Из заявления депутатского объединения "Законность и народовластие" от 04.11.92:

"Мы констатируем, что руководство Моссовета и его Президиум идут на поводу у мэрии. Более того, в связи с попыткой назначения выборов главы городской администрации сторонниками Лужкова Ю. М. сколочена "фракция силы", объединившая в своих рядах функционеров "Демократической России" и бывшего горкома КПСС, представителей и защитников старой и новой номенклатуры.<…> Мы отказываемся разделять ответственность с теми, кто превратил столицу в мафиозный центр, в площадку для всевозможных афер с городской собственностью, бюджетом, системой управления, осуществляемых за счет жизненно важных интересов все более нищающих москвичей."

Деятельность «конструктивистов» была проста и незатейлива.

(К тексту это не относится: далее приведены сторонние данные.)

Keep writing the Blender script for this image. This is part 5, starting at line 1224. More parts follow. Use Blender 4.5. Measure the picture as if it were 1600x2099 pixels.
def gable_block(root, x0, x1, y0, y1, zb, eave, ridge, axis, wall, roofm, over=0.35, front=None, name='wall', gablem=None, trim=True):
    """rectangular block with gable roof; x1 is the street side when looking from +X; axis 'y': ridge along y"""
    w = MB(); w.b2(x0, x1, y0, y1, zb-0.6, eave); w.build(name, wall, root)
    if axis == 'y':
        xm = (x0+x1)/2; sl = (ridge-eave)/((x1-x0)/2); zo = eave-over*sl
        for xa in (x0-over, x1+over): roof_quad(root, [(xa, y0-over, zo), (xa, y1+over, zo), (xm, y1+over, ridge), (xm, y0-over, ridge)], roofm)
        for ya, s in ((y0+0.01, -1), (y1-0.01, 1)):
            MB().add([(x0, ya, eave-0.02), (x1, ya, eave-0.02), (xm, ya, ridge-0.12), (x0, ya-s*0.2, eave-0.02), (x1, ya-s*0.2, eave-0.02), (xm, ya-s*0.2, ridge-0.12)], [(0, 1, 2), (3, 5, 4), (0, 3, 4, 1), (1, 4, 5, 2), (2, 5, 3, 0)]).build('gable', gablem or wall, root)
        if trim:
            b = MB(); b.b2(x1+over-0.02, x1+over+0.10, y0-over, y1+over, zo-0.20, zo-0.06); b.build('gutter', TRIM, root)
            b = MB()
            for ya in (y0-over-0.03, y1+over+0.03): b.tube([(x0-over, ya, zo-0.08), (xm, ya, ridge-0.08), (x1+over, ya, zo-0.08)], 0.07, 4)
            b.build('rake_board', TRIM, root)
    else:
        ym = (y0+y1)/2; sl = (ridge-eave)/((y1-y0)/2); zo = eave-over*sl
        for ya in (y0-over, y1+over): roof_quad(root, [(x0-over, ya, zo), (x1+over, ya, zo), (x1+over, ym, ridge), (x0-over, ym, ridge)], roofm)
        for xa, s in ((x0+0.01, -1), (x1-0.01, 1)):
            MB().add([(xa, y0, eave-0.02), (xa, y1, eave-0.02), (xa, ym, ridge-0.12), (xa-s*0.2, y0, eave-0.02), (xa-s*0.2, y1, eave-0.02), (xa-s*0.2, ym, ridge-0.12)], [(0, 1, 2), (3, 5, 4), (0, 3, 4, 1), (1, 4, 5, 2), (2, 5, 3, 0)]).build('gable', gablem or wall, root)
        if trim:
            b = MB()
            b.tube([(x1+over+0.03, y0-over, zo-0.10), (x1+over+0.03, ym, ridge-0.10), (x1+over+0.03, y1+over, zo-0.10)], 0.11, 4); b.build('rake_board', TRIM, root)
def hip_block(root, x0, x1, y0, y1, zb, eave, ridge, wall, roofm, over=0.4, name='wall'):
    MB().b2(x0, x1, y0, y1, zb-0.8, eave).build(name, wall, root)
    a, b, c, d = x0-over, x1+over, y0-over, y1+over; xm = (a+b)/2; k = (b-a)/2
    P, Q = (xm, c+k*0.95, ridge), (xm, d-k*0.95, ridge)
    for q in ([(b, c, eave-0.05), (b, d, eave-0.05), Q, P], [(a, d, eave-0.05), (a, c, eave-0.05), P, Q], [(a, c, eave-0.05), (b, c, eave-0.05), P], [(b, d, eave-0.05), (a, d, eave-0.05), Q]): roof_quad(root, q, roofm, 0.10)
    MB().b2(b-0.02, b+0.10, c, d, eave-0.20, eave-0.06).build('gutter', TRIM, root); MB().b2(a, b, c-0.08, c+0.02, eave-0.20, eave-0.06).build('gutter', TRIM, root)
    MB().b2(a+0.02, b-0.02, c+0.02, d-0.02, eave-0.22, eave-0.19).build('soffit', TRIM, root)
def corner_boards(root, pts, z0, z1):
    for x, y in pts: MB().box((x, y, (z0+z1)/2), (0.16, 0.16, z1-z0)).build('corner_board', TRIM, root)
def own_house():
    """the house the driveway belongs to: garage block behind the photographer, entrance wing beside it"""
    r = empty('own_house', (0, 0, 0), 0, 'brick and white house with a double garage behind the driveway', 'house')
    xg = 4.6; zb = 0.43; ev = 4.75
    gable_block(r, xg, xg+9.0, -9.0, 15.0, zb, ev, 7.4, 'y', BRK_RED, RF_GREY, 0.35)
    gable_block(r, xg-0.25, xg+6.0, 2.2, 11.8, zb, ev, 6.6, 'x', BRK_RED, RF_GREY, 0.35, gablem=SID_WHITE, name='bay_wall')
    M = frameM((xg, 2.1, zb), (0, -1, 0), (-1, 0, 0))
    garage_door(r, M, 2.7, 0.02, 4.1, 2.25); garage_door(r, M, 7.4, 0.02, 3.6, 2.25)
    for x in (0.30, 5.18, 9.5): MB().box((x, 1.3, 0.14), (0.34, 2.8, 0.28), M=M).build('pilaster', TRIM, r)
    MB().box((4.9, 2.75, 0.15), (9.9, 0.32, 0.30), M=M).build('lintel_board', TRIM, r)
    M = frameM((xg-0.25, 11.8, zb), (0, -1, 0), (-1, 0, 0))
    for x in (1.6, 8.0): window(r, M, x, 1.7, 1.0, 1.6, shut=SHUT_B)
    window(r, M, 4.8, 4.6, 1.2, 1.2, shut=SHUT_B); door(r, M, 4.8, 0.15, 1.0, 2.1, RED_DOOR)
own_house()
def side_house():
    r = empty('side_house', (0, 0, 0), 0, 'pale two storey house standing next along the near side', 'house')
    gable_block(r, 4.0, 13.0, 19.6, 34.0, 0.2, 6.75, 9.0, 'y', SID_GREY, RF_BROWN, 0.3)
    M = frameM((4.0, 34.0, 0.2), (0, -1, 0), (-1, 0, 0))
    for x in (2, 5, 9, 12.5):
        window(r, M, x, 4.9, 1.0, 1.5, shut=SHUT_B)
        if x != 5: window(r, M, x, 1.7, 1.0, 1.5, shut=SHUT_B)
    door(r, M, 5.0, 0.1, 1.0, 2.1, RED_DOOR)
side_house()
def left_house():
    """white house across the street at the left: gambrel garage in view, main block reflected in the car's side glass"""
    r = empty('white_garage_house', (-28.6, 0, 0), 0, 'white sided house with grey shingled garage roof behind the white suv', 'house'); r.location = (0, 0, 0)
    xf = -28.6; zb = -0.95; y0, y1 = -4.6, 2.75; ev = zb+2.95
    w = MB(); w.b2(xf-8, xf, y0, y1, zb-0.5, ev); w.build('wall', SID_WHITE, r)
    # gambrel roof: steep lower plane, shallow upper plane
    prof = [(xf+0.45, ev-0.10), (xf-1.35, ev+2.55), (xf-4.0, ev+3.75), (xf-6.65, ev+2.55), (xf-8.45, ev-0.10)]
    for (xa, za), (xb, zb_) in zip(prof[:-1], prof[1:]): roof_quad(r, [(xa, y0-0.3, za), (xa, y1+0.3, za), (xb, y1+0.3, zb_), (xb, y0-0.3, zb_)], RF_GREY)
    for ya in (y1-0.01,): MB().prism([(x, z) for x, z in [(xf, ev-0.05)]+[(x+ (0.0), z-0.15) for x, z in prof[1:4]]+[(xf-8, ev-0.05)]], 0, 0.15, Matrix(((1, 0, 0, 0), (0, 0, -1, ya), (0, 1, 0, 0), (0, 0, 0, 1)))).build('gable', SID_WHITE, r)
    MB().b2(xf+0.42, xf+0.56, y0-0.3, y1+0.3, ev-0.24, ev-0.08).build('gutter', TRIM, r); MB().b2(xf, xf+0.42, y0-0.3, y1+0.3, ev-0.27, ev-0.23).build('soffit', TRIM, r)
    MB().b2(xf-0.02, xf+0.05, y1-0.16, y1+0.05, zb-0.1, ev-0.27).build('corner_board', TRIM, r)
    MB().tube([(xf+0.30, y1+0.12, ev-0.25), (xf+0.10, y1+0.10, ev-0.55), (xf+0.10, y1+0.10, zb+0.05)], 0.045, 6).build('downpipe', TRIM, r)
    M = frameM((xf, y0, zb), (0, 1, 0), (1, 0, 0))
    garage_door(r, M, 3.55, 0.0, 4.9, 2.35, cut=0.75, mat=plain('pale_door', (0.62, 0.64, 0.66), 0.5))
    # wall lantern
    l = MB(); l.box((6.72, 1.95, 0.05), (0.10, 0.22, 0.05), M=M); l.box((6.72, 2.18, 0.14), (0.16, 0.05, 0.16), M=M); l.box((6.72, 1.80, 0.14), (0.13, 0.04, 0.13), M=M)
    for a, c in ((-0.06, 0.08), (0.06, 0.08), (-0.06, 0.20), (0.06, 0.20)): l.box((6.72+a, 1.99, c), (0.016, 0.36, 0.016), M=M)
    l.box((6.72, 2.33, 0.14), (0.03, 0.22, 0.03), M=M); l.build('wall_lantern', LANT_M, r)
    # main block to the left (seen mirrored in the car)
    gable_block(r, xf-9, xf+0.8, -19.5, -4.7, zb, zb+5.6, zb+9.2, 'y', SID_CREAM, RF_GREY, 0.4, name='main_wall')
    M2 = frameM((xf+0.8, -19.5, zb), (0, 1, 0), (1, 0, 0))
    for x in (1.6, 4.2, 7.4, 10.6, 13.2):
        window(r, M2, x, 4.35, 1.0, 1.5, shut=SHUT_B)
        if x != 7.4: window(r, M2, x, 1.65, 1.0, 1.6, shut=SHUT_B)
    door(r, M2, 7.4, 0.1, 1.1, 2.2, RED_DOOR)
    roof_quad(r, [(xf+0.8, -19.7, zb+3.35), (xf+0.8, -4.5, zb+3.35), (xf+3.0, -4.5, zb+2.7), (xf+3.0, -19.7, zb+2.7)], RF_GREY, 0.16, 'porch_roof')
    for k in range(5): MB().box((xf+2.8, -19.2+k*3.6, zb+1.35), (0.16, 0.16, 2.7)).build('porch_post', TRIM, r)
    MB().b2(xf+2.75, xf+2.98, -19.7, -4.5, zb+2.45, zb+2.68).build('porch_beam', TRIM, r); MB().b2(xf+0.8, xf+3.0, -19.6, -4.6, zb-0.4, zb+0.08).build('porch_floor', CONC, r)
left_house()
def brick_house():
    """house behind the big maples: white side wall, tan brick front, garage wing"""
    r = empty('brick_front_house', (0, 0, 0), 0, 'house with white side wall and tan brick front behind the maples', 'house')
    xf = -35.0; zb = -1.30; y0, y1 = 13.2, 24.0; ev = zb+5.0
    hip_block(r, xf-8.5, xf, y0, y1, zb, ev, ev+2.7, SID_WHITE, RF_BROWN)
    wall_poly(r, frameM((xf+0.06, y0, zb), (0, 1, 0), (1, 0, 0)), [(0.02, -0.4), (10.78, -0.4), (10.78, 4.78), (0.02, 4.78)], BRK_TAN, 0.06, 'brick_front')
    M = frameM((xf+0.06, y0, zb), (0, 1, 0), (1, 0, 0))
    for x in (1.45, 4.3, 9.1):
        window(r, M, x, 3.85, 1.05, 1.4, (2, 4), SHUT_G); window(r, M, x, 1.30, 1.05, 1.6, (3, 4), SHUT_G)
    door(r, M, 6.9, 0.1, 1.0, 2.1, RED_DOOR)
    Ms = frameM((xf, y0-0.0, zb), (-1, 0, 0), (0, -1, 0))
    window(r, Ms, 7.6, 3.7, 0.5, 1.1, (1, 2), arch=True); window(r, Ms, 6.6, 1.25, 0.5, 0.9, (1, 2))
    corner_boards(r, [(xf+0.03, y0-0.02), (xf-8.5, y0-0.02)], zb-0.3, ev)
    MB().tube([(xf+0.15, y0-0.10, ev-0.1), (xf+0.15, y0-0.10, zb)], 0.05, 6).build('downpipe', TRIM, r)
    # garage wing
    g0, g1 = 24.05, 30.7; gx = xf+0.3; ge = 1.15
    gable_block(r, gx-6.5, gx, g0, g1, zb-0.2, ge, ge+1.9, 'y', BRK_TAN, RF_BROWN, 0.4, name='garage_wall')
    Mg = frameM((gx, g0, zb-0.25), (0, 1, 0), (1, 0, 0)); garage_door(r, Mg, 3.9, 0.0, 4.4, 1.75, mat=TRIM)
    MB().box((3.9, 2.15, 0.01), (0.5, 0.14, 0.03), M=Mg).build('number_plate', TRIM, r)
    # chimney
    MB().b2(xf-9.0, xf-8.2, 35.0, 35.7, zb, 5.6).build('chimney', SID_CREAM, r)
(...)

Любое действие Моссовета в защиту закона надо было объявлять политизацией, нагнетанием истерии, происками антилужковской оппозиции. Для пущего эффекта то и дело возникали призывы к самороспуску Моссовета, потерявшего всякое уважение среди москвичей. Призывать призывали, но сами своих депутатских мандатов не сдавали.

Надо поделиться с читателем еще одним наблюдением. С течением времени среди номенклатурной обслуги среднего звена образовалась прослойка чиновников, которые умели содержать свое лицо в демократическом виде, умели казаться вполне здравыми и порядочными людьми. Многие обманывались этим напускным видом, чувствуя «конструктивное» благорасположение этих чиновников и надеясь на какой-то разумный прогресс при решении собственных и общественных проблем. Глубоко непорядочные люди с внешне порядочными чертами получали определенные преимущества в условиях номенклатурного мятежа. Они походили на некую небольшую фракцию в недрах номенклатуры, с которой все-таки можно иметь дело.

"Конструктивное взаимодействие" имеет характер гипноза. Чем больше общаешься с номенклатурными «конструктивистами», тем больше впадаешь в наивную доверчивость и сам перерождаешься в такого «конструктивиста».